INFORMATION PROVIDED:
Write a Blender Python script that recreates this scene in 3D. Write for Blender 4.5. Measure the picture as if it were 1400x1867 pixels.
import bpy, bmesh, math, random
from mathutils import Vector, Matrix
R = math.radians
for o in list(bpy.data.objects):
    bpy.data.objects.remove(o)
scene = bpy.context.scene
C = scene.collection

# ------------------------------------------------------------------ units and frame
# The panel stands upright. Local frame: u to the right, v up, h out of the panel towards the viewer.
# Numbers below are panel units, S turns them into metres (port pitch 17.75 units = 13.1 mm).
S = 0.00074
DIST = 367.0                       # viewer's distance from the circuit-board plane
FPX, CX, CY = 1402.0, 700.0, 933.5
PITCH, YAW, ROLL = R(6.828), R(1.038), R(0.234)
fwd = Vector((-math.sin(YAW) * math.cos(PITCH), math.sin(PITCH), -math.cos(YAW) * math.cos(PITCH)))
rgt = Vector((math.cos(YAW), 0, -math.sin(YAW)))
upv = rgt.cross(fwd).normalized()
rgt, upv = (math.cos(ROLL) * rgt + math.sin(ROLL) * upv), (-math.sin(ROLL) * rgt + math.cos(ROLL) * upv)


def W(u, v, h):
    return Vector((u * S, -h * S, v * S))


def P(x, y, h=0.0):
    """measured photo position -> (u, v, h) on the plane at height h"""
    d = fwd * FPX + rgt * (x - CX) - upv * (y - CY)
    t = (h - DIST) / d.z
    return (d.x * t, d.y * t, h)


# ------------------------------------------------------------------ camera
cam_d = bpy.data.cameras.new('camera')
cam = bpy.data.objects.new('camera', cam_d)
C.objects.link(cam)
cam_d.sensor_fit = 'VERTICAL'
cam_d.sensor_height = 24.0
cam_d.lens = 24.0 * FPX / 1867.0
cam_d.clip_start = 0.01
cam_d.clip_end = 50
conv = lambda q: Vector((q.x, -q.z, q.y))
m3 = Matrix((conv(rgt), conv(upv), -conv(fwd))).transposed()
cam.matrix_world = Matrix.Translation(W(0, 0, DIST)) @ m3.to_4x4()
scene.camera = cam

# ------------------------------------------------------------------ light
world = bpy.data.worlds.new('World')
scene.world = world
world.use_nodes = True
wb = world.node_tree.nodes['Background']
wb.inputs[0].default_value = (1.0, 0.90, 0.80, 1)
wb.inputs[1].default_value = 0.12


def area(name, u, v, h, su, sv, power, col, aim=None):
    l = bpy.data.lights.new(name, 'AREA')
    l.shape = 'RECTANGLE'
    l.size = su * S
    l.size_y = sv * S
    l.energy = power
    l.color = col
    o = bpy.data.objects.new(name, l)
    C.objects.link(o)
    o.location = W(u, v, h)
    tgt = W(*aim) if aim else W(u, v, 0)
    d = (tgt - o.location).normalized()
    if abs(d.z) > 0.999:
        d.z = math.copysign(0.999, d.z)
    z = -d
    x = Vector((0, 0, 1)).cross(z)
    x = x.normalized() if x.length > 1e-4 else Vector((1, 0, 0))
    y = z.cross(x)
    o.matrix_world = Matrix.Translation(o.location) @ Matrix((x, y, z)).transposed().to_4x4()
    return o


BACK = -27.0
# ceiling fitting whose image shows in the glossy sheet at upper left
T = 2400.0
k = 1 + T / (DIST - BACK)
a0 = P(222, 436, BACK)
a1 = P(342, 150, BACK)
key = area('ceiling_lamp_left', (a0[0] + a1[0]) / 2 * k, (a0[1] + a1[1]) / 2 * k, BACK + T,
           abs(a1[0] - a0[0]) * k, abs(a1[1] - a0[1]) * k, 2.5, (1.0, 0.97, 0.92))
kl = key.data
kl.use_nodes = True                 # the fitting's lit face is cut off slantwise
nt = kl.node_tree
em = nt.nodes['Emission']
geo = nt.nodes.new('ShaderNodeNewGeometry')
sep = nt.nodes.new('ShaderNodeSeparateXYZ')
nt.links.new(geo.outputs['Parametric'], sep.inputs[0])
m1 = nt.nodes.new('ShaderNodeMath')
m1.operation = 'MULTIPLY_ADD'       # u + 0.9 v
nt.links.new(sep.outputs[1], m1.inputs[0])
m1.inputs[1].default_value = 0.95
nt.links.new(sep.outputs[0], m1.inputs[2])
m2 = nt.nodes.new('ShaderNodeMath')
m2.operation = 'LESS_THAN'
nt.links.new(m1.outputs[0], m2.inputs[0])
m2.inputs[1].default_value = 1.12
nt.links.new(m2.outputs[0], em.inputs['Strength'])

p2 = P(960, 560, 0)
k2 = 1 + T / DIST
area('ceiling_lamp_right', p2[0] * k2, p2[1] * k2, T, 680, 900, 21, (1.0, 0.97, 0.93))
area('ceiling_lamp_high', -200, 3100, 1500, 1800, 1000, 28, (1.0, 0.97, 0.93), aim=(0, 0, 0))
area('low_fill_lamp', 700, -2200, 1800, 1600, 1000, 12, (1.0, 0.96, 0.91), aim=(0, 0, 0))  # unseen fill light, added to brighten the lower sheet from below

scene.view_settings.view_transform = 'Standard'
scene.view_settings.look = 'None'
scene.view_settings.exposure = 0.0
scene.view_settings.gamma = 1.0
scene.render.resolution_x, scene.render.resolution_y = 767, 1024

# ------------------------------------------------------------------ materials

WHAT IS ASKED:
From the first line above through the line that contains "C = scene.collection", quote each line exactly. Output nothing more.

FINISHED EXERCISE:
Write a Blender Python script that recreates this scene in 3D. Write for Blender 4.5. Measure the picture as if it were 1400x1867 pixels.
import bpy, bmesh, math, random
from mathutils import Vector, Matrix
R = math.radians
for o in list(bpy.data.objects):
    bpy.data.objects.remove(o)
scene = bpy.context.scene
C = scene.collection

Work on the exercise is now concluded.